Das Leben wieder neu spüren

Die Dakota-Indianer kennen einen klugen Spruch: „Wenn du entdeckst, dass du ein totes Pferd reitest, dann steig ab!“ – Eigentlich sollte das ja jedem klar sein, dennoch halten wir Menschen manchmal verbissen an etwas fest, was uns  längst in eine Sackgasse führt. Ich erinnere mich an eine kleine Geschichte, wo dumme Mäuse in einem Labyrinth dunkler Gänge hin- und her flitzen, um die ersehnte Vorratskammer mit dem Käse zu finden. Aber immer und immer wieder stoßen sie an Mauern und hauen sich ihre Köpfe blutig. Bis sich da ein besonders kluger Mäuserich mit der besten Schnüffelnase  auf den Weg macht, den Käse findet und die ganze Bande dorthin führt. Leider ähneln wir Menschen oft diesen dummen Mäusen, die immer dieselben eingefahrenen Wege entlang laufen, sich nicht verändern und das auch nicht wollen, dabei aber viele schöne Wege und Aussichten des Lebens verpassen. Sie sind so wie Urlauber, die immer an denselben Urlaubsort in dasselbe Hotel oder Ferienhaus fahren, sich 14 Tage lang an demselben Strand herum lümmeln, ohne die wahren Schönheiten einer Insel oder Landschaft entdecken zu wollen. Festgefahren in ihren Vorstellungen und Meinungen. Nicht offen für Neues. Es muss halt alles so bleiben, wie es ist!

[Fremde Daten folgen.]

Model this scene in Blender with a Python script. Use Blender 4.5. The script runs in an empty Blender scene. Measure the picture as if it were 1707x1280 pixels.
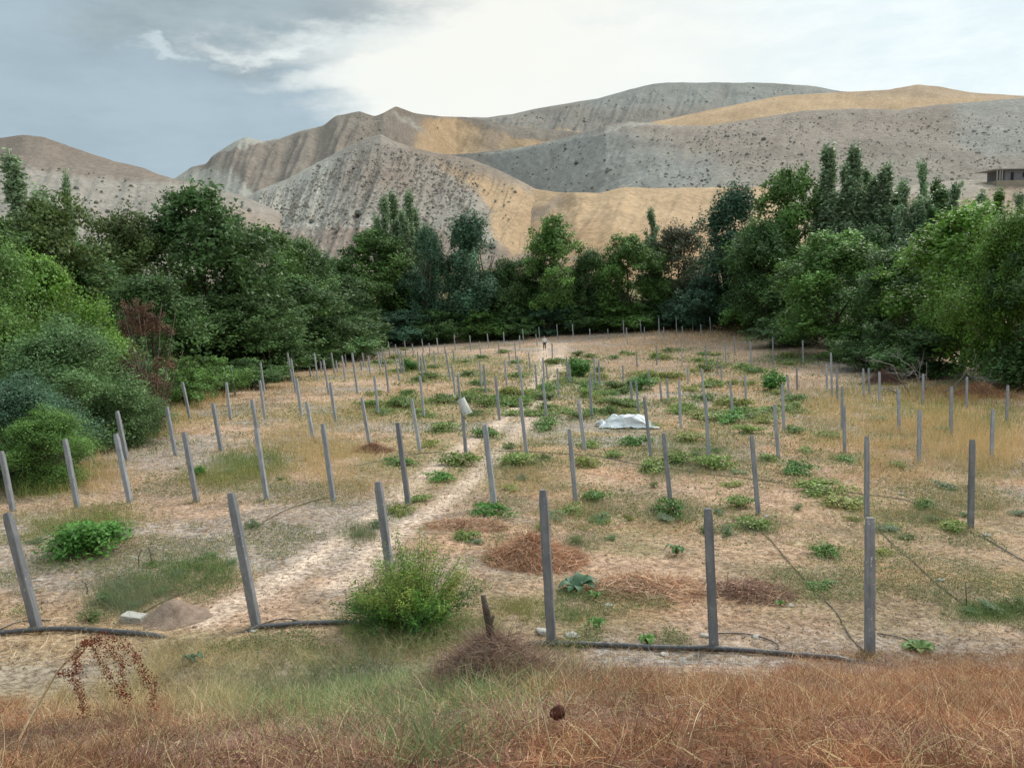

Es ist schon manchmal erschreckend, wie viele „tote Pferde“ ich im persönlichen Umfeld reite, wenn ich das unter diesem Gesichtspunkt einmal genau überprüfe! In vielen Dingen und Entscheidungen, die ich treffen muss, haue ich mir buchstäblich meinen Kopf  blutig, weil ich damit immer anecke und mitten durch die Wand will. Anstatt mal einen neuen, unbekannten Weg einzuschlagen und mutig drauf loszugehen, um dann die Erfahrung zu machen, dass ich plötzlich eine neue Tür mit wundervollen Köstlichkeiten öffnet, die ich so noch nie kennengelernt habe. Mich ermutigt zu diesen neuen Wegen ein Satz aus der Bibel: „Gott gibt dir in deinem Leben viel Gutes – überreich bist du beschenkt! Wie sich bei einem Adler das Gefieder erneuert, so bekommst du immer wieder jugendliche Kraft.“ (Psalm 103, 5) – Also, das meint ja wohl, sich aufschwingen und  los fliegen, nicht immer im seinem persönlichen Adlerhorst hocken bleiben, die Welt mit ihren schönen Ecken entdecken, sich an Gottes Schöpfung erfreuen. Durch die Mauser bekommt ein Adler immer wieder neues Gefieder bis an sein Lebensende und kann sich so immer wieder hoch empor schwingen in die Lüfte. Ich wünsche mir das, mich so beflügelt „abheben“ zu können und nicht endlos ein „totes Pferd“ zu reiten. Das Leben ist so herrlich, und mit neuem Schwung und neuer Freude können wir auch so manches Schwere ertragen. Vielleicht ist das ja ein guter Tipp für die nun beginnende etwas trübere Jahreszeit!